WRITTEN TASK:
Beginning with the first line of the data below, reproduce every line unchanged, ending with the line that holds "SC.cycles.sample_clamp_indirect = 6".

AVAILABLE DATA:
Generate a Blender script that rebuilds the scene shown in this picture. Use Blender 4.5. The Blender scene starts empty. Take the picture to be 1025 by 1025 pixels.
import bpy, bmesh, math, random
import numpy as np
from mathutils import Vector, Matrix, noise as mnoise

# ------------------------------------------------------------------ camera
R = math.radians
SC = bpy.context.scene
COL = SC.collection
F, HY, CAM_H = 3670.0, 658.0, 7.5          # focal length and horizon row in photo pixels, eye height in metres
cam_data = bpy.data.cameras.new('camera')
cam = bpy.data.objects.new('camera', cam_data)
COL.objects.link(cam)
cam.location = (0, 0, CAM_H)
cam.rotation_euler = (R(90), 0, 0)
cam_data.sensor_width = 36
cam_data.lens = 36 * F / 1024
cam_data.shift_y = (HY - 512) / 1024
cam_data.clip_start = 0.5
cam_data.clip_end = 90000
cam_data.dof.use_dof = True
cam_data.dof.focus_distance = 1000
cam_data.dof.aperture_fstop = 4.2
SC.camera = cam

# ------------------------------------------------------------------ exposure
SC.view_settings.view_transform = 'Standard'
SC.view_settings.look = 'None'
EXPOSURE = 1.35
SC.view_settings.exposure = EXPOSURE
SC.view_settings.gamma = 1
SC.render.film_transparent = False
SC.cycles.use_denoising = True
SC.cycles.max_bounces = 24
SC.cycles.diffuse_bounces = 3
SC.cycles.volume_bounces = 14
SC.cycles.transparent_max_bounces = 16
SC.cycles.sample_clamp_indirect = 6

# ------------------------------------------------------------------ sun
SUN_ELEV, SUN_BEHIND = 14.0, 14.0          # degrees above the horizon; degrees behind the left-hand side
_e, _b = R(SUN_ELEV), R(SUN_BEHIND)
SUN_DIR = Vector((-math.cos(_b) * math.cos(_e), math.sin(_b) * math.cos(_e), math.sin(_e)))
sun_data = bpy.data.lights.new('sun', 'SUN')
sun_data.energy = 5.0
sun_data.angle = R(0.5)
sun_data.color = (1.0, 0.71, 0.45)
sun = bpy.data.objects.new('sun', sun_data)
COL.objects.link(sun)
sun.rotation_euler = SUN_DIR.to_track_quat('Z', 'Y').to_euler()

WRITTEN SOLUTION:
Generate a Blender script that rebuilds the scene shown in this picture. Use Blender 4.5. The Blender scene starts empty. Take the picture to be 1025 by 1025 pixels.
import bpy, bmesh, math, random
import numpy as np
from mathutils import Vector, Matrix, noise as mnoise

# ------------------------------------------------------------------ camera
R = math.radians
SC = bpy.context.scene
COL = SC.collection
F, HY, CAM_H = 3670.0, 658.0, 7.5          # focal length and horizon row in photo pixels, eye height in metres
cam_data = bpy.data.cameras.new('camera')
cam = bpy.data.objects.new('camera', cam_data)
COL.objects.link(cam)
cam.location = (0, 0, CAM_H)
cam.rotation_euler = (R(90), 0, 0)
cam_data.sensor_width = 36
cam_data.lens = 36 * F / 1024
cam_data.shift_y = (HY - 512) / 1024
cam_data.clip_start = 0.5
cam_data.clip_end = 90000
cam_data.dof.use_dof = True
cam_data.dof.focus_distance = 1000
cam_data.dof.aperture_fstop = 4.2
SC.camera = cam

# ------------------------------------------------------------------ exposure
SC.view_settings.view_transform = 'Standard'
SC.view_settings.look = 'None'
EXPOSURE = 1.35
SC.view_settings.exposure = EXPOSURE
SC.view_settings.gamma = 1
SC.render.film_transparent = False
SC.cycles.use_denoising = True
SC.cycles.max_bounces = 24
SC.cycles.diffuse_bounces = 3
SC.cycles.volume_bounces = 14
SC.cycles.transparent_max_bounces = 16
SC.cycles.sample_clamp_indirect = 6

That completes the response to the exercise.